釣り堀、映画館、披露宴会場…まだまだあった廃業後の「銭湯」仰天活用法
「快哉湯」は喫茶店以外にも、一般の方に向けてレンタルスペースとしての貸し出しサービスも実施。映画館の上映イベントや個人のコンサートイベントにも活用されるほか、保育園の謝恩会や結婚式の披露宴会場としても利用された実績がある。「斬新ですよね」と多田さんは笑う。
全浴場組合によると、全国の公衆浴場は1968年の1万7999軒をピークに減少の一途をたどり、2024年には1653軒まで減少した。そんな中、廃業後の銭湯建築をユニークに活用したのは「快哉湯」だけではない。
同じく台東区にある200年の歴史を誇る旧「柏湯」は1993年から近現代のアートギャラリーを展示する「スカイザバスハウス」に。品川区にある旧「荏の花温泉」は釣り堀&お好み焼き屋「旗の台つりぼり 笑山」として予想外の方向へと姿を変えた。

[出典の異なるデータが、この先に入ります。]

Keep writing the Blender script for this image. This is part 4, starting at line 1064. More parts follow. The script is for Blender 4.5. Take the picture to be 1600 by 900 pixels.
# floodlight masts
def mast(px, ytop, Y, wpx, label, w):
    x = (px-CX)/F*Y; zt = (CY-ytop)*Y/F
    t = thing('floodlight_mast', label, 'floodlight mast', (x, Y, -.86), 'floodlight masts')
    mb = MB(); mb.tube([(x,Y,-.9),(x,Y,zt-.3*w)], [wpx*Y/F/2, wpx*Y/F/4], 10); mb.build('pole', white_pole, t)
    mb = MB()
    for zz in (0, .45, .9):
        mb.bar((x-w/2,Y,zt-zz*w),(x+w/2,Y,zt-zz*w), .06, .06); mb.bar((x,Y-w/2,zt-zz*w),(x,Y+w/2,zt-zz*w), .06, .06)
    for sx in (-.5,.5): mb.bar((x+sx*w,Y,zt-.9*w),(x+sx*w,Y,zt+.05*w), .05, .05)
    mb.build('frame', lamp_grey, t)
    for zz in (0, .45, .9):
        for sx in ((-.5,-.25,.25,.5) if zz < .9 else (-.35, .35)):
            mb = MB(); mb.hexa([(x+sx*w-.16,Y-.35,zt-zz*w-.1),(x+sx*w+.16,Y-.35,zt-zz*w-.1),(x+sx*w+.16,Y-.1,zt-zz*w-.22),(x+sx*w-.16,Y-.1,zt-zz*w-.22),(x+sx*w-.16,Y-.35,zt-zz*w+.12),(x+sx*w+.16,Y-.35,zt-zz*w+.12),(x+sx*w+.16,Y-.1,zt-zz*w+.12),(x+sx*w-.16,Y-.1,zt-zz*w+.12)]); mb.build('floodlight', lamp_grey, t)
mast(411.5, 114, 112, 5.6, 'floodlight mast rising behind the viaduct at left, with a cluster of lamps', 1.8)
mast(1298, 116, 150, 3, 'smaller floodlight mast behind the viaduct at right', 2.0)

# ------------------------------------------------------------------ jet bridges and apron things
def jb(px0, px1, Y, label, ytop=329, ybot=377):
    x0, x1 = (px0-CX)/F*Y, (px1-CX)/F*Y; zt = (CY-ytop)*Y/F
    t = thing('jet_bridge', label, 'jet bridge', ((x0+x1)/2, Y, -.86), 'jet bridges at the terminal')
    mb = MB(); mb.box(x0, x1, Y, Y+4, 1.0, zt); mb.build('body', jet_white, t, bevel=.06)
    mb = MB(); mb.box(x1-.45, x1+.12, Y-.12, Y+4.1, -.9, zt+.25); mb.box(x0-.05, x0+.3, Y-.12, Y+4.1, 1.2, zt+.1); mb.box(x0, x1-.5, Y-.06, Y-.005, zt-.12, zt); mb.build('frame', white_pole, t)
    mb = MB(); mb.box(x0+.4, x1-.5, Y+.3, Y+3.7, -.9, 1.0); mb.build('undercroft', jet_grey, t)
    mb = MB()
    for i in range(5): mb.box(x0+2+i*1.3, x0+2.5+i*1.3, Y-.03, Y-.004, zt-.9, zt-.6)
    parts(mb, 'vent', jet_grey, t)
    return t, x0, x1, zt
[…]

大正末期に創業された建築をそのまま維持し、浴室を釣り堀、脱衣所を食事スペースにするという斬新さに地元住民は驚きつつも、連日小学生や親子連れでにぎわっている。また京都府にある旧「藤の森湯」は銭湯当時のタイルをそのまま使って喫茶店「さらさ西陣」へと生まれ変わった。
減少の一途をたどる銭湯建築だが、日本独自の建築物と文化空間が今後どのように活用されていくのか、目が離せない。